Wednesday, June 8, 2011

Day 122:  Since I have been making so much stuff, I have been increasingly aware of all the stuff that I have that I don't really need or want (in order to make space for all the new).  I've been looking through my closet at all the stuff I don't wear, but happen to be attached to for some reason, thinking maybe I'll suddenly start wanting to wear some of this stuff?  So I've been making myself just clear it out.  It feels good to get past the point of hanging on and just let go! I also have to admit that some of my clothing transformations I don't end up wearing all that much, maybe because they become so decorated and sometimes I just want to wear something simple.  So, I transformed a shirt that I had stopped liking by just cutting it up a little.  I cut off the end of the sleeves, let down the hemmed up edge on the bottom, and cut away the neck line.  The result is a shirt that is extremely comfortable and no longer constrictive feeling.  I also like how I look in this color (even though I don't consider myself to be photogenic, but maybe it's weird for most of us to see ourselves in a photograph). 
Day 123: There is a beautiful cardboard butterfly project on the "cut out and keep" website that inspired this.  I mostly just wanted to try out the technique and see how easy it was (or not) to cut designs into the cardboard and peal away the unwanted pieces, before doing a more elaborate design.  It was fairly easy to do, and it was fun, so I will definitely revisit this technique again.
Day 124:  For my project this day, I covered one of my paintings that I wasn't that into with pieces of torn journal pages.  I used glue that was watered down (with a squirt of black paint added) to attach the pieces.  I wanted it to have a messy look, but tried to be as careful as possible to not get too much of the black paint on the front of the paper.  I didn't want to obscure the words completely.  So I was trying to be clean and careful and loving the resulting mess.  My plan for this is to actually add more layers of other types of paper on top, this is only the base layer for whatever this piece will become.  I am rather fond of it at this point though, so I'm gonna let it stay like this for a while.  (This was another one of those projects that completely consumed me and kept me up till one in the morning, whoops!)

Saturday, June 4, 2011

Day 118: Searching my house for something to make, I came upon a stack of egg cartons.  Right away I pictured a funny little hat, with bumps all over it.  So I went for it.  I had to do a little cutting and sewing to get the right shape.  (Egg cartons sew well together.)  Then I sewed on a couple of ties.  When I was a kid, I always thought that by the time the year 2000 came around, everyone would be wearing silver robotic space-age kinda clothing.  This hat, or helmet perhaps, might go well with that type of clothing.  Or maybe it is a grotesque insect hood.  Either way, it's a cute, funny little article of clothing that I will probably only wear on Halloween, or maybe I'll throw a dress up party, just for an excuse to wear it.

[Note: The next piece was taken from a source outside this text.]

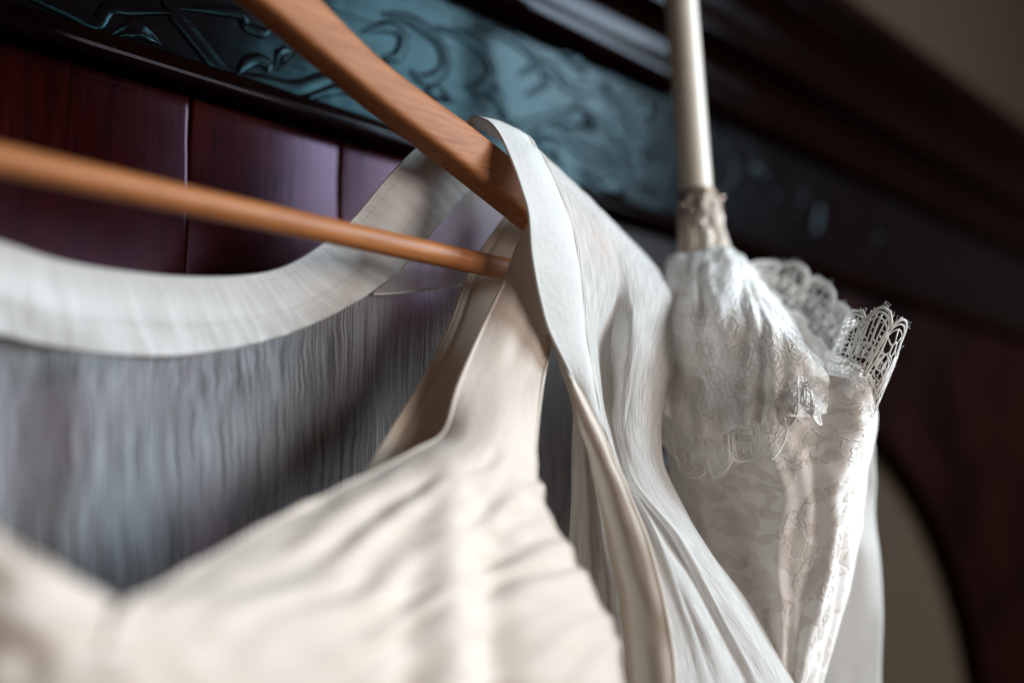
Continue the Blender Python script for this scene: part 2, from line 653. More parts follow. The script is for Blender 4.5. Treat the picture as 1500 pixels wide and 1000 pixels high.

Day 119:  Back when my daughter was learning her ABC's, I made flashcards for her out of index cards.  Since she outgrew them, I've decorated a few of them.  I think of them as similar to those inspirational tarot cards that are out there, but they are just meant to give you something to think about, reflect on for a moment.  I made one for my project this day. 

Day 120:  I decorated the bark of the tree I made on days 105-107, before heading off to an overnight camping trip with my daughter's 4th grade class.  For that reason, I kept it simple.  I glued on circles cut from corrugated cardboard.

Day 121: I covered up a painting that I didn't much like with scraps of cardboard, torn journal pieces, and tiny little scraps of magazine pages.  This was very fun, and I'm quite happy with the result.